QAnon followers believe that Trump is waging a secret war against a “deep state” of satanic pedophiles, made up of leaders in Democratic politics, business, and entertainment. (Some tellings of the conspiracy theory heavily pull on blood libel, alleging that these Satanic pedophiles also use their blood for evil rituals and are cannibals.) Followers believe that any day now, Trump will be successful in rooting out and exposing this deep state, rounding up these traitors with mass arrests and executions ​of top Democrats and Hollywood figures in what QAnon followers call “The Storm.” The conspiracy theory has become not just a movement but a network that spans multiple social media platforms​, with QAnon influencers amassing large followings and entering such disparate spaces as evangelical and dominionist communities as well as sports and wellness. 
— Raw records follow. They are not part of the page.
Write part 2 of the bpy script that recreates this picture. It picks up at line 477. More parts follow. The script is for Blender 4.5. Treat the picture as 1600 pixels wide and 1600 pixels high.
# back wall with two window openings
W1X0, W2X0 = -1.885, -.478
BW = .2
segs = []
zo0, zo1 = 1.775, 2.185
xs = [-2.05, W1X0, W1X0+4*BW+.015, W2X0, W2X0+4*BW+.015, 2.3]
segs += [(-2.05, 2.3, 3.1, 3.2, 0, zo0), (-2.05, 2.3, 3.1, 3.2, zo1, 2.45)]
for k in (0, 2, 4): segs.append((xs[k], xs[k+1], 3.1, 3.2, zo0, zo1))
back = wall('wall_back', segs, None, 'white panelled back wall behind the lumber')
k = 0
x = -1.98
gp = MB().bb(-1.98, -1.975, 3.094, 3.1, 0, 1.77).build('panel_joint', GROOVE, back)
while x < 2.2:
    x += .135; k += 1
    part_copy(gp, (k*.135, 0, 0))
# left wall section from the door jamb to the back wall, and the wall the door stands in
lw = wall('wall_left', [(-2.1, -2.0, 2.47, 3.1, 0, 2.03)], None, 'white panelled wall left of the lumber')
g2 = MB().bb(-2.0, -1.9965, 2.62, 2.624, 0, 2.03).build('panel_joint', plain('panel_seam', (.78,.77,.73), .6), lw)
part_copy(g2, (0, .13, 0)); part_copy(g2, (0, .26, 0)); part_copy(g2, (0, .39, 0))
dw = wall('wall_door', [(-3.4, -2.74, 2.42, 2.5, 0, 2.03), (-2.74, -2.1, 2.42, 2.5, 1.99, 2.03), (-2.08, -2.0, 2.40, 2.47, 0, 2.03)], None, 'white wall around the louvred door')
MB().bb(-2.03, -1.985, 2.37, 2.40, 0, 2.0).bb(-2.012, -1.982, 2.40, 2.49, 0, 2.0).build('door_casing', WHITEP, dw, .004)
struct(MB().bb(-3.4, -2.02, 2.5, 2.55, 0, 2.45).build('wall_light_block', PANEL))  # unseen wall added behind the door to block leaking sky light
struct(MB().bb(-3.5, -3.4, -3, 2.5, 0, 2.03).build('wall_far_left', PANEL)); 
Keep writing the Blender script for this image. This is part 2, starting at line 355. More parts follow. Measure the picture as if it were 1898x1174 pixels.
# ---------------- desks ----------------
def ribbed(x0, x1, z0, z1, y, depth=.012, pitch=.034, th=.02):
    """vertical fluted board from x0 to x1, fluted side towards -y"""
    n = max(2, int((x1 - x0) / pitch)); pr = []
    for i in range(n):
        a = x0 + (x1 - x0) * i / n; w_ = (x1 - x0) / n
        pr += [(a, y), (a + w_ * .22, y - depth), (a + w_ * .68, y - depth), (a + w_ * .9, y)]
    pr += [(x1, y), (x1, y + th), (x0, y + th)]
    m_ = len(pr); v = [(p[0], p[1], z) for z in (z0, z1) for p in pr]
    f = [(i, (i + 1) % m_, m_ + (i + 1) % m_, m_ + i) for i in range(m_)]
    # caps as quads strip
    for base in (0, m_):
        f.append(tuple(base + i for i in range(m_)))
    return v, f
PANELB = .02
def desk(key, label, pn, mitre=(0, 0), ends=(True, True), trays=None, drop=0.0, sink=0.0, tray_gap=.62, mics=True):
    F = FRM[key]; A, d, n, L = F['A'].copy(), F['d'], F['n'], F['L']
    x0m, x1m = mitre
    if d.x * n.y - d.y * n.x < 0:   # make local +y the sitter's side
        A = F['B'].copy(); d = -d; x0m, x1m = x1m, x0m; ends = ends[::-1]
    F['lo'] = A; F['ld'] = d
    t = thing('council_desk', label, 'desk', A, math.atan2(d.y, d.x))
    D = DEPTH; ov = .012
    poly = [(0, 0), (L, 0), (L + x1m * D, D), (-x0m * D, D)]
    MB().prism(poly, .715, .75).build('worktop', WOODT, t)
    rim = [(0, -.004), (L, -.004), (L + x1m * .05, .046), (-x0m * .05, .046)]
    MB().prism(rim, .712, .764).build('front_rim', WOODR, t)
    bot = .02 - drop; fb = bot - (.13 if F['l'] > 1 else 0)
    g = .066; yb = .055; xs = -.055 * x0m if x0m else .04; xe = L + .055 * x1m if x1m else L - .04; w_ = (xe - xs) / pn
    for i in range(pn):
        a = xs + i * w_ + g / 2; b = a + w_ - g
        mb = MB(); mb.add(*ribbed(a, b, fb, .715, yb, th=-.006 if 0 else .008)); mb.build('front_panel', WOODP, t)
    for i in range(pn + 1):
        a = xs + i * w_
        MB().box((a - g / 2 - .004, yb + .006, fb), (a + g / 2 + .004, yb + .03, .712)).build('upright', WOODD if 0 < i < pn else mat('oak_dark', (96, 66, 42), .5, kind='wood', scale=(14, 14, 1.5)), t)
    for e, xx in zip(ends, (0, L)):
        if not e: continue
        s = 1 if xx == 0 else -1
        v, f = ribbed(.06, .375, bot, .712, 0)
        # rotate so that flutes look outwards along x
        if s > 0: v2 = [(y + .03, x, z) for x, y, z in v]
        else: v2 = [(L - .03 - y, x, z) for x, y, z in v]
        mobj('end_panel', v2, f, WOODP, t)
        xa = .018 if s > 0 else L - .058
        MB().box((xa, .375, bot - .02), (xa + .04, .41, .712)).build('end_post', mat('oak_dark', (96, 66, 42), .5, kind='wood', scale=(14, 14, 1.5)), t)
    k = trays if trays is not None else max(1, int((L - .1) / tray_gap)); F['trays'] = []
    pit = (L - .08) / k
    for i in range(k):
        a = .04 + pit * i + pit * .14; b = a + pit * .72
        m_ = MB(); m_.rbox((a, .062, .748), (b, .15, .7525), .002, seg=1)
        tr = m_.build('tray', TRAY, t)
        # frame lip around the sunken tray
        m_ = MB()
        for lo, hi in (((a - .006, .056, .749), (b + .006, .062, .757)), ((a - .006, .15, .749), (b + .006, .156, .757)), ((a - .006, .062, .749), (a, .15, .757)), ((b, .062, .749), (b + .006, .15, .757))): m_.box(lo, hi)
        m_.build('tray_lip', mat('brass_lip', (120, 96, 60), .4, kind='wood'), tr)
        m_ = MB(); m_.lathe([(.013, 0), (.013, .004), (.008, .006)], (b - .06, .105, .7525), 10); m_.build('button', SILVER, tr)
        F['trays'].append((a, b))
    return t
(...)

Flynn has already expressed his support for the QAnon movement, which holds him up as a hero for battling the so-called “deep state.” On July 4, Flynn shared a video of himself and five other people reciting an oath popular among QAnon followers, which includes the phrase “Where we go one, we go all.” 

Flynn and Martin appear to have a chummy relationship, with Martin often talking about his friendship with the former general. On Wednesday, after retweeting Flynn, Martin took to Periscope to note that he had been texting with ​Flynn earlier in the day and referenced Flynn’s tweet.

“He’s meeting with Sidney Powell, and they’re trying to figure out how to get out of this crazy persecution,” Martin said. “General Flynn has been very quiet on his Twitter feed and otherwise, he’s been focused on fighting for his life and his family. And he’s also been fighting for us because of what he’s done to expose the deep state.”

On Tuesday, Martin sent an email ​blast to his Phyllis Schlafly Eagles subscribers looking back on a speech Phyllis Schlafly made in the wake of the 9/11 terror attacks. But the subject line, “Eagles Fly Into The Storm,” and the text seemed to hint at a different kind of storm. 

“Dear Fellow Eagle,” Martin wrote, “Phyllis said that while other birds will fly away when a storm brews, Eagles are unique because they choose to fly into the storm. Rather than be intimidated by the strong winds, Eagles spread their wings and use the wind to lift them even higher.”

“Right now, America is once again in a storm,” he continued. “We are all weary of a long and treacherous campaign season, but none of the groundwork matters if we don’t stay strong in this final stretch. Election Day is November 3, one week from today. Now is the time for every Eagle to fly into the storm!”

In early October, as YouTube, Facebook, and Twitter finally began cracking down on the conspiracy theory, Martin complained, “Big Tech is silencing QAnon, Facebook is silencing QAnon.”

But though tech companies have begun cracking down on the conspiracy theory, the president has chosen not to disavow the movement, choosing to instead praise its followers in a town hall earlier this month.